No let-up for the CLO boom

Francoise Devenoges is a portfolio manager at Man GLG, the discretionary investment management business of Man Group, where she is responsible for co-managing and developing the European CLO platform. She discusses her views on the state of Europe’s CLO market

How do you view prospects for European CLO issuance for the rest of this year?

Assuming a continued benign macroeconomic environment, we believe it could be another strong year for CLO issuances. 2017 recorded €20 billion in new CLO issuances – the highest level since the global financial crisis.

In the absence of a negative macroeconomic catalyst, the positive environment could continue to drive strong credit fundamentals. Coupled with the increased CLO liabilities investor base, we believe this further supports our view.

Alongside new issuances, the European CLO market could see another busy pipeline in terms of refinancing and resets, driven by CLO spreads tightening and the need to reduce funding costs in light of tightening spreads on underlying assets.

What are the main factors for investors to consider when pondering making commitments to CLOs?

We would recommend a fundamental understanding of CLO mechanisms and specific risks related to the notes considered for investment. Despite more standardised documentation among 2.0 CLOs, we would recommend that investors thoroughly review the various clauses in the documentation, which can vary among issuers.

This review should be in conjunction with an in-depth analysis of the underlying portfolio. Ultimately, we believe it is important to select an experienced manager with an established track record.

What market factors, not already mentioned, are front of mind currently?

Monitoring the macroeconomic environment, specifically GDP growth and consumer confidence, is always of particular importance to us. Europe has been supportive in terms of growth – this has been evident across the majority of companies in this region, which have reported solid credit fundamentals.

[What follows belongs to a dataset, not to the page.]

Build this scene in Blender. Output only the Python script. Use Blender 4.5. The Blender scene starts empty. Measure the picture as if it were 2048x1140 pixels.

Nonetheless, there is increased uncertainty arising from decreasing quantitative easing, as well as the impact of Brexit on the UK and European economy. In addition, the demand and supply of leveraged loans remains imbalanced, driving spread tightening as well as borrower-friendly documentation and increasing the risks for lenders.

What are the keys to successfully building a CLO business over the long term?

We believe the primary key to success is longstanding experience and thorough expertise of the team.

Expertise is required across the board, in particular portfolio management, credit analysis, credit operations and legal. Credit and industry views constitute the backbone of a sound portfolio as well as the engine to trade ideas that will be implemented on the portfolio management side.

The complexity of CLOs requires a thorough understanding of the legal documentation to balance any trades implemented with respect to the compliance tests.

Crystallising gains and minimising losses and trades to improve the portfolio constituents are a constant quest. This, coupled with cash management, reinvestment and rapid settlements of assets, drives potential performance and play a key role in building a successful CLO business.

Another potential advantage is having an experienced team that has managed CLOs before, during and after the credit crisis.

Finally, we believe that the business should also have a measured growth strategy, which allows for selective credit picking, higher diversification and lower overlap across portfolios.